Don’t just take my word for it, though. Consider the following timeline of changes:
- In 2015, the state budget made several changes to the residency program. Chief among them was an effort to raise the bar for teachers—a crucial policy goal, given how much teachers matter. In this case, lawmakers sought to raise expectations via the Resident Educator Summative Assessment (RESA), a performance-based test prescribed by the state board that requires teachers to submit a portfolio of tasks online, including videos of them teaching, so that trained reviewers can evaluate their ability to design and deliver high-quality instruction. Specifically, the budget included a provision that identified RESA as one of the required “measures of appropriate progression” through REP. Since successfully completing REP was already a prerequisite for a professional educator license, and resident educators had to obtain a professional license to continue teaching in Ohio, this change effectively made passing RESA a requirement for any new educator who wanted to make teaching their long-term career.
- In 2017, the General Assembly did an about face and attempted to eliminate the residency program.
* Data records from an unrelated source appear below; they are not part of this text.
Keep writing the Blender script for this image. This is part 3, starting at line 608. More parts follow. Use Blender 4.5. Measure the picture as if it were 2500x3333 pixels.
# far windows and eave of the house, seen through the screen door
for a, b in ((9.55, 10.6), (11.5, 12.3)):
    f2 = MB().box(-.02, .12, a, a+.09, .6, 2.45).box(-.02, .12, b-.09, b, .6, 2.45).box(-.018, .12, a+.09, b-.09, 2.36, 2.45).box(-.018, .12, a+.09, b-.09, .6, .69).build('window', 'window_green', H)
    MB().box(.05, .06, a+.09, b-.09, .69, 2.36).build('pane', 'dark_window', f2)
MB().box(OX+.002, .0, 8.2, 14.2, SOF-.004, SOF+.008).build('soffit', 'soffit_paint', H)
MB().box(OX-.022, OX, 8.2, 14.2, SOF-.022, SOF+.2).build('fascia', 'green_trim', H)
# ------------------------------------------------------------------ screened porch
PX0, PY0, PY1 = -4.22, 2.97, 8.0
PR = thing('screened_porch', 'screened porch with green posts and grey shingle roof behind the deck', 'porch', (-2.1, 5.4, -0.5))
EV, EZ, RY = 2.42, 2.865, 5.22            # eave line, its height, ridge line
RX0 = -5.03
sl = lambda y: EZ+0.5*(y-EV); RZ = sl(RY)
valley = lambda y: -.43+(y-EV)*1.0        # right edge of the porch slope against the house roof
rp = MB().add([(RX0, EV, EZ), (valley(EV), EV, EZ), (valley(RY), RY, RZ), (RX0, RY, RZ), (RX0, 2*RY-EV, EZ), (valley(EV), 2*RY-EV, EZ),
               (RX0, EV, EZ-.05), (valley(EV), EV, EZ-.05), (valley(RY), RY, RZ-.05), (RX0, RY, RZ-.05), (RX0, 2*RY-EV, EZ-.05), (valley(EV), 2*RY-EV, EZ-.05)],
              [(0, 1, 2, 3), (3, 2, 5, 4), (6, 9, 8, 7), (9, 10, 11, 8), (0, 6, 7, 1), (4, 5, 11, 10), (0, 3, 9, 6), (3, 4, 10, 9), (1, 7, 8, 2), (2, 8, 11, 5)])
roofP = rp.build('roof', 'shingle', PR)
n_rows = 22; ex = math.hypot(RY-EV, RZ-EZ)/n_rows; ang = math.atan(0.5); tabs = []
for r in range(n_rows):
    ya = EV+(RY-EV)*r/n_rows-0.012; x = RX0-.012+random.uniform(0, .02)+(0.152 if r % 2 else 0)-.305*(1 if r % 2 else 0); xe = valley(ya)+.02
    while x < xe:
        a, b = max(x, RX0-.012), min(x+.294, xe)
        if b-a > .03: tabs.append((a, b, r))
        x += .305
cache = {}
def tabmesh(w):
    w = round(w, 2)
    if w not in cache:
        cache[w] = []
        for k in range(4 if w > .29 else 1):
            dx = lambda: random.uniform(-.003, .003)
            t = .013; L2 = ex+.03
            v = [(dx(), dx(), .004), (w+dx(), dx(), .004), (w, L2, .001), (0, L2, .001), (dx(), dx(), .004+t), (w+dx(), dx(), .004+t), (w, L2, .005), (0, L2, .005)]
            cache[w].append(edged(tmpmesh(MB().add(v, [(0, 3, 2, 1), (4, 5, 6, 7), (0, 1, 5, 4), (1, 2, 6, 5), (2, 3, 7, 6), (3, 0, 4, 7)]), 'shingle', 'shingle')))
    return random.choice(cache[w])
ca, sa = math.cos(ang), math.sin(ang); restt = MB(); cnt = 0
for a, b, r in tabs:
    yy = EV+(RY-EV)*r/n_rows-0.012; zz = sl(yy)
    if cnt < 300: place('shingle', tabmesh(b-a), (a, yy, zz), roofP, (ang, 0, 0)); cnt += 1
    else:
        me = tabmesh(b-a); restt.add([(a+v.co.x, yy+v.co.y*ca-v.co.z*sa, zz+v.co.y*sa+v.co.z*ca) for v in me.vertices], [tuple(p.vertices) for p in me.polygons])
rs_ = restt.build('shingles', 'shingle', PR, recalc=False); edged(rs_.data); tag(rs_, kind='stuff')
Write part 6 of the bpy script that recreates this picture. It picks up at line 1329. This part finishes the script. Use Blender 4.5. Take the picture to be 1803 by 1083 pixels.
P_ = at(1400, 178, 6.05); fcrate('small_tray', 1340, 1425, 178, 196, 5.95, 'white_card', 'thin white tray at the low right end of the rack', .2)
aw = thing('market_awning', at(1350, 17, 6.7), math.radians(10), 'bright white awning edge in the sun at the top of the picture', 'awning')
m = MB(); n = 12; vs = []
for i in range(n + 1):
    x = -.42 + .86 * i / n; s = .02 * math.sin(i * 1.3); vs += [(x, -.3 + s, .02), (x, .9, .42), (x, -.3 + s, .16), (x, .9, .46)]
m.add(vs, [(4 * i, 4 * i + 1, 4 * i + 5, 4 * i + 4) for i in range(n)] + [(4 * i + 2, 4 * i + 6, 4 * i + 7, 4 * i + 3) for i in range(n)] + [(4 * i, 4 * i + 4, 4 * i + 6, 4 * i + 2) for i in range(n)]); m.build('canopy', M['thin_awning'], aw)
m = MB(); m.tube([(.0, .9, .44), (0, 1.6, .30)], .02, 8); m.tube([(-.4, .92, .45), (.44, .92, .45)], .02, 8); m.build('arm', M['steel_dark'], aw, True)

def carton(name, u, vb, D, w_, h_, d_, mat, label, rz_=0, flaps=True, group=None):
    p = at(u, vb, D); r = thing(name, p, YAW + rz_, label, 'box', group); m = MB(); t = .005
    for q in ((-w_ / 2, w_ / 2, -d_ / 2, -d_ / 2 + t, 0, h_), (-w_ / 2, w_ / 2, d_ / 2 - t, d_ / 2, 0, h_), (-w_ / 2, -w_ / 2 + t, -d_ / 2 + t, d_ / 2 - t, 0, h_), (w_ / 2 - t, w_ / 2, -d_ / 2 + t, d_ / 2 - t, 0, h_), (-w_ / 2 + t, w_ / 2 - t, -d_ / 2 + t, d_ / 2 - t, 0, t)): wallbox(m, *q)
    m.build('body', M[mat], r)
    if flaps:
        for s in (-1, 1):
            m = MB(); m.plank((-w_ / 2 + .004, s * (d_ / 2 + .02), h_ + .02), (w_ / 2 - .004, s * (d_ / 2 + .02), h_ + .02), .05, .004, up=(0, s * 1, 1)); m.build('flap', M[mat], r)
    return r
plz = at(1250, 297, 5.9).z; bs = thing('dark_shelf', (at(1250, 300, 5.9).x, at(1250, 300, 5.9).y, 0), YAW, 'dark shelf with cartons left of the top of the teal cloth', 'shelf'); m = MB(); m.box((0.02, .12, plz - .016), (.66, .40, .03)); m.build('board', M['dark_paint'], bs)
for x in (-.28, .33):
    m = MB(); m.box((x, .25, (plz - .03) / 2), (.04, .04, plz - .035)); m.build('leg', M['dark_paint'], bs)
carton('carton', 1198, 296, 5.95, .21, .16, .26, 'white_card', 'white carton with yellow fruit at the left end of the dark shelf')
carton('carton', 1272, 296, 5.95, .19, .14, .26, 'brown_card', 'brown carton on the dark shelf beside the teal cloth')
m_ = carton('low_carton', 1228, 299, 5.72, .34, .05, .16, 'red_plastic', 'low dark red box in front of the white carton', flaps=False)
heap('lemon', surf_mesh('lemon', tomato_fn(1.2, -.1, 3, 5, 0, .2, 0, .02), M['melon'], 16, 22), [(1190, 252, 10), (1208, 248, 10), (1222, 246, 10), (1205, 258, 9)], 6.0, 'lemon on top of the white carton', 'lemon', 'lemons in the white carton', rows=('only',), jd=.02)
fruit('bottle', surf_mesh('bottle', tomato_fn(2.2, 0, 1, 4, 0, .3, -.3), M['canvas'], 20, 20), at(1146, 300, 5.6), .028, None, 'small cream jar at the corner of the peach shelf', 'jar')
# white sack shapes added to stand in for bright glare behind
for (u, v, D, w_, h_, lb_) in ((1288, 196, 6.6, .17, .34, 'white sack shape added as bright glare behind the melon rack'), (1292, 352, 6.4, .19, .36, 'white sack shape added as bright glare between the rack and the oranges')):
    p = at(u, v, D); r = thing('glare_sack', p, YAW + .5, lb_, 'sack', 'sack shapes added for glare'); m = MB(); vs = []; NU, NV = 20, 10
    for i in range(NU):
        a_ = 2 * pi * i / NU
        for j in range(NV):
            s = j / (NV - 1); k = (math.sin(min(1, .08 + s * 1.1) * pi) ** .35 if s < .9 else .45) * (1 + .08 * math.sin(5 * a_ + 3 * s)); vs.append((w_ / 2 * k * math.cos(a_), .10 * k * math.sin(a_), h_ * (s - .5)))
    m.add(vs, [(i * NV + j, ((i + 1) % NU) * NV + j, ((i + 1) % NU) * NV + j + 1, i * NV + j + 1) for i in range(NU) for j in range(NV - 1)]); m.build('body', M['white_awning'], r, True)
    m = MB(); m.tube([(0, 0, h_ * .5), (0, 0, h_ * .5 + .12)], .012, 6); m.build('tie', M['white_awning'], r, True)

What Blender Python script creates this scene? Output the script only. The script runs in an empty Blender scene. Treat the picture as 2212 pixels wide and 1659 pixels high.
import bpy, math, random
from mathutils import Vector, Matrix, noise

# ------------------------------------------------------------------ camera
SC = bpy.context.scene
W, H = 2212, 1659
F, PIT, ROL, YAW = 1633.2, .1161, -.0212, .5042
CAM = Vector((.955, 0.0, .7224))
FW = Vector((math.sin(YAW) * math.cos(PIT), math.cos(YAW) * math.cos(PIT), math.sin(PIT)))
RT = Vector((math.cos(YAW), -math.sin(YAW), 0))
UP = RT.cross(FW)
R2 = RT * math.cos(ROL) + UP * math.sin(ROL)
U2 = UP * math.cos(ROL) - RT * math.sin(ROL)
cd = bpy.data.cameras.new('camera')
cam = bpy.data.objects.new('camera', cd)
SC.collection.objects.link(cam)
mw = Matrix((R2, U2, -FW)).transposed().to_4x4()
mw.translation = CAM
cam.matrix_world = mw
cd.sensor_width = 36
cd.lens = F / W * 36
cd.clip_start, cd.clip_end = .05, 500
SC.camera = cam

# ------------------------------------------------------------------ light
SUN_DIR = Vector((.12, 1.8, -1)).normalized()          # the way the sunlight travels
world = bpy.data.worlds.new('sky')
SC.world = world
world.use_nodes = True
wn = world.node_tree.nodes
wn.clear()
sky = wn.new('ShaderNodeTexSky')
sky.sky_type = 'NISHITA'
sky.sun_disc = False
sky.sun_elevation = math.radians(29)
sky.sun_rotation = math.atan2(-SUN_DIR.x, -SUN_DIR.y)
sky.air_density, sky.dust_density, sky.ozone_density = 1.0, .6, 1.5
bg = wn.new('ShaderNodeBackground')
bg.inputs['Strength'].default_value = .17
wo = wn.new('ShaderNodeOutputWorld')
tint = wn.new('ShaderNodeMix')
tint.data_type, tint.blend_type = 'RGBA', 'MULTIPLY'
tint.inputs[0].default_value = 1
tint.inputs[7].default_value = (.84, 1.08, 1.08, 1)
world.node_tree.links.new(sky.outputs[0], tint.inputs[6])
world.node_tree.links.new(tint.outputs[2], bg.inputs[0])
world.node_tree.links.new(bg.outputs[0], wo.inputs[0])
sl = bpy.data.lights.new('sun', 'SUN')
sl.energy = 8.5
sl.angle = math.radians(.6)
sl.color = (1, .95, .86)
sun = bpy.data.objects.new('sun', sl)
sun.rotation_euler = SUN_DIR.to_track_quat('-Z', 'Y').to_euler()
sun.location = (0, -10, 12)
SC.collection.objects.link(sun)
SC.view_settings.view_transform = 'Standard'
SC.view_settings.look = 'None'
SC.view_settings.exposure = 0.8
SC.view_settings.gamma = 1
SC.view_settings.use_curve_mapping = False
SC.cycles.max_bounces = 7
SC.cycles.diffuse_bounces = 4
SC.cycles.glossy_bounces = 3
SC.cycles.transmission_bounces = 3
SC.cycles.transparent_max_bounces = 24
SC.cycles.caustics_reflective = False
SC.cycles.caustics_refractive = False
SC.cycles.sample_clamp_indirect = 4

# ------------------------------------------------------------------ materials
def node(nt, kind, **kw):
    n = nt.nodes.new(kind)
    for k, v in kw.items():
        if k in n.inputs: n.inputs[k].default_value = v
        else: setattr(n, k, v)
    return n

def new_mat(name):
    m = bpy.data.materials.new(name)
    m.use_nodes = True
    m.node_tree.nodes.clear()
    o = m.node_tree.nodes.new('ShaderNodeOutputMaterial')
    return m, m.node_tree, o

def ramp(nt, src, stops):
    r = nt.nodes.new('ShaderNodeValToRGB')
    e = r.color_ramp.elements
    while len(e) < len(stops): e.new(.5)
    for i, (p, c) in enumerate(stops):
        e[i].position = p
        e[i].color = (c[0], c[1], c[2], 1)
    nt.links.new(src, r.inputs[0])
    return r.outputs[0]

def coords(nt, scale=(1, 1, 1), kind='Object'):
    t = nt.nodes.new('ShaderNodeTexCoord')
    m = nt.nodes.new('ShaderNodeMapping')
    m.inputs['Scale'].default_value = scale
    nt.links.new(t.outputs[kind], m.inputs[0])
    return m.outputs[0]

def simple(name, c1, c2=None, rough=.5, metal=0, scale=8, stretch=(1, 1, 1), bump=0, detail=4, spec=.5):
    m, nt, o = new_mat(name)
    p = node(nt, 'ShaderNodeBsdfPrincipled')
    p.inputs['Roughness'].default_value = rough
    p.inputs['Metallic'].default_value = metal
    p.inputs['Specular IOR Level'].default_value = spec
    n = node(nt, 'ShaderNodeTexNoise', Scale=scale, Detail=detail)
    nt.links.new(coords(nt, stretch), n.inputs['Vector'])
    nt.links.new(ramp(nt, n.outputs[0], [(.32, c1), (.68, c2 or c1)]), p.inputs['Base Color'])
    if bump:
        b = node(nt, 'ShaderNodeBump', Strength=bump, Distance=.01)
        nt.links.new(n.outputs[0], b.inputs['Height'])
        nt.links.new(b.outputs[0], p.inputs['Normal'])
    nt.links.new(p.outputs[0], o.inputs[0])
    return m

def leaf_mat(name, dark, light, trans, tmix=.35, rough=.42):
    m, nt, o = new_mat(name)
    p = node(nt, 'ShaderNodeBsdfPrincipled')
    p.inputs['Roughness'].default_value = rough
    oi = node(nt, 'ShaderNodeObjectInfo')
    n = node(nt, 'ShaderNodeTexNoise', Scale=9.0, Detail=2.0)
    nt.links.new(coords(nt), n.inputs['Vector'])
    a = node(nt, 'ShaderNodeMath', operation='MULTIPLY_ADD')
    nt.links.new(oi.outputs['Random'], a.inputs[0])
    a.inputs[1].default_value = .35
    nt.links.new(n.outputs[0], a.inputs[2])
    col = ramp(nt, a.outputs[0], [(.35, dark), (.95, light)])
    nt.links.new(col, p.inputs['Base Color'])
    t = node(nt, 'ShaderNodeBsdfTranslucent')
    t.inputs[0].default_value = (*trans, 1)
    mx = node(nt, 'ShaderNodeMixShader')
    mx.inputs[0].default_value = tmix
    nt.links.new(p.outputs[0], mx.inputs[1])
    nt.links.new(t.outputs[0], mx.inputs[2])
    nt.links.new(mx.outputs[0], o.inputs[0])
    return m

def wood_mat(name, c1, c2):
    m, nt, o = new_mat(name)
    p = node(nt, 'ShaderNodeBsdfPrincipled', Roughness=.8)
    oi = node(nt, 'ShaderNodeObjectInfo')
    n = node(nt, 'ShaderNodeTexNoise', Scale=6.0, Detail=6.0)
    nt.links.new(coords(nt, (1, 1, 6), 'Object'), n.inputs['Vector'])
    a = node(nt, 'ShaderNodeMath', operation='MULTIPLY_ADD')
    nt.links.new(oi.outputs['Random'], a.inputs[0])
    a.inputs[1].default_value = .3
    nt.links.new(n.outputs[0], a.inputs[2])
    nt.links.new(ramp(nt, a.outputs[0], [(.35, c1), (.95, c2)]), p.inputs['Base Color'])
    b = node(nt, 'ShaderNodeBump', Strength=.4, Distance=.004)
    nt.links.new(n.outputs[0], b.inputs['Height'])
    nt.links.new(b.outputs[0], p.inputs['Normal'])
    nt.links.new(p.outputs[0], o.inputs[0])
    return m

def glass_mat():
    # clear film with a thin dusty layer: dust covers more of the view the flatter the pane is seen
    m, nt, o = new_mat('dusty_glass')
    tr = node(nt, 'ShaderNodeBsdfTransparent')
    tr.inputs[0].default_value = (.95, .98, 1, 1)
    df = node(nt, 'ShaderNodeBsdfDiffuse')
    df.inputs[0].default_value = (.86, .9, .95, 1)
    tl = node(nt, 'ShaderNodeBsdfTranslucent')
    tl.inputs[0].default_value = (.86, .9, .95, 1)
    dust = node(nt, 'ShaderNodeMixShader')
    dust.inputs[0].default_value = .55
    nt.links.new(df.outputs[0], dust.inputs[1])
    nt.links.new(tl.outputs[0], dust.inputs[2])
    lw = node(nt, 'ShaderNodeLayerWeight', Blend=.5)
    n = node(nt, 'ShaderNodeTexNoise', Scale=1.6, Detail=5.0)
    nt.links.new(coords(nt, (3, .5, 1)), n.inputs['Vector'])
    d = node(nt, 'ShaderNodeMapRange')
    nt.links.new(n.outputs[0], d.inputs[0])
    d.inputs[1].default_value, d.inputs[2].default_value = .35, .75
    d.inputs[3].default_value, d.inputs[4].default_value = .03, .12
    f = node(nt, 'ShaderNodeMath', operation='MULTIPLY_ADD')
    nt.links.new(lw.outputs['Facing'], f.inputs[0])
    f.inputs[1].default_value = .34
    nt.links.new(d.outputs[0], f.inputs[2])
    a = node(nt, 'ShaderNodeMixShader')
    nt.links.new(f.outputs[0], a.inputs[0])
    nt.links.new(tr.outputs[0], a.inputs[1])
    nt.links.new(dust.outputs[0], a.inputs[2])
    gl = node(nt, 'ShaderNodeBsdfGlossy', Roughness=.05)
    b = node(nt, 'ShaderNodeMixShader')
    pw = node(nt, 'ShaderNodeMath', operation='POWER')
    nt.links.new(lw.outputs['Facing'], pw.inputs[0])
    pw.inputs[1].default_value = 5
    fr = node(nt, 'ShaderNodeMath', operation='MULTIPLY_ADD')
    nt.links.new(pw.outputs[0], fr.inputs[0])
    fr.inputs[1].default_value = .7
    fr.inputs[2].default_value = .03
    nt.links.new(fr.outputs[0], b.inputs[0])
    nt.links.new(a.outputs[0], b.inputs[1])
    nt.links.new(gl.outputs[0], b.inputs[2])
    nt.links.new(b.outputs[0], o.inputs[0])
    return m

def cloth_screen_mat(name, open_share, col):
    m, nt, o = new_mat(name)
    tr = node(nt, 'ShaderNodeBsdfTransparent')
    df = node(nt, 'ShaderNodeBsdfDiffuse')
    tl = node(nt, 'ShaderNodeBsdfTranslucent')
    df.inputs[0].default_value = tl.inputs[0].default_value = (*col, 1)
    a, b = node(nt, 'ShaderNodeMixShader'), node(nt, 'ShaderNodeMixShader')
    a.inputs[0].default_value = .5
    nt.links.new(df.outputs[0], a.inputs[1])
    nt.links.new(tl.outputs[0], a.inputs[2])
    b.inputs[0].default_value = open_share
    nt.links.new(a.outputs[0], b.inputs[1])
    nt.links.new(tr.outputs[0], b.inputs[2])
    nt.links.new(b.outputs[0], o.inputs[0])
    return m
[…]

These efforts appeared to be driven by significant pushback from the field regarding the 2015 changes, namely the expectation that new teachers had to pass a tough performance-based assessment to remain in the classroom. Rather than stand their ground, lawmakers caved and sought to get rid of the policy in its entirety. A last-minute veto from Governor Kasich saved the program, but the complaints prompted a significant administrative overhaul of the test soon after. The biggest change was to significantly decrease the amount of work required of resident educators. Now, instead of completing four graded tasks to pass the assessment, they have to complete just one. The overhaul also changed how teachers are graded on RESA and how they receive those grades.
- Beginning in 2018, resident educators were permitted no more than three total attempts to successfully complete RESA. Those who failed to pass after three attempts would be permanently ineligible to advance to a professional license or to renew or extend their existing resident educator or alternative resident educator license. This change—another attempt to hold a high bar—meant that not only did new teachers have to pass a performance-based assessment to remain in the classroom, they only had three tries to do so.
- In 2021, House lawmakers tried and failed to amend the law so that teachers could take RESA an unlimited number of times. That same year, legislation was enacted that reduced the duration of REP from four years to two.
- In the 2023 budget, lawmakers made some changes aimed at streamlining the support new teachers receive through the program. For example, mentoring for novice teachers can now be provided online or in-person. Going forward, teachers and mentors will have free access to online professional development resources and sample videos of lessons submitted for RESA purposes. And novice teachers who do not receive a passing score on RESA will be provided with the opportunity (at no cost) to meet online with a trained instructional coach who will review the teacher’s RESA results and discuss with them strategies and professional development that could help them improve. The budget also includes a provision that prohibits the state board from limiting the number of attempts novice teachers have to successfully complete RESA.
Clearly, Ohio’s novice-teacher policy has been on a rollercoaster for more than a decade. As a result, the state’s promising residency program has been transformed into one of those “what I ordered versus what I got” memes that proliferate on social media. There is a mentorship component. But it only lasts two years, mentorship doesn’t have to happen in-person, and there’s no clear-cut accountability for mentors or schools to ensure they’re doing right by new teachers. There’s also a performance-based assessment. But it’s been significantly simplified, and teachers have as many bites of the apple as they need.
Worst of all, this isn’t a first-of-its-kind transformation. Ohio leaders do this all too often. They decide to take a stand by setting high expectations and pushing for improvement. They receive predictable but persistent pushback. And then they cave to the pushback and repeatedly water down standards until the new policy is indistinguishable from the original policy they set out to improve. One need look no further than the not-so-distant wars over school intervention, graduation requirements, and reading retention for proof. Unfortunately, after more than a decade of turmoil, it seems we can now add novice teachers to the list, too.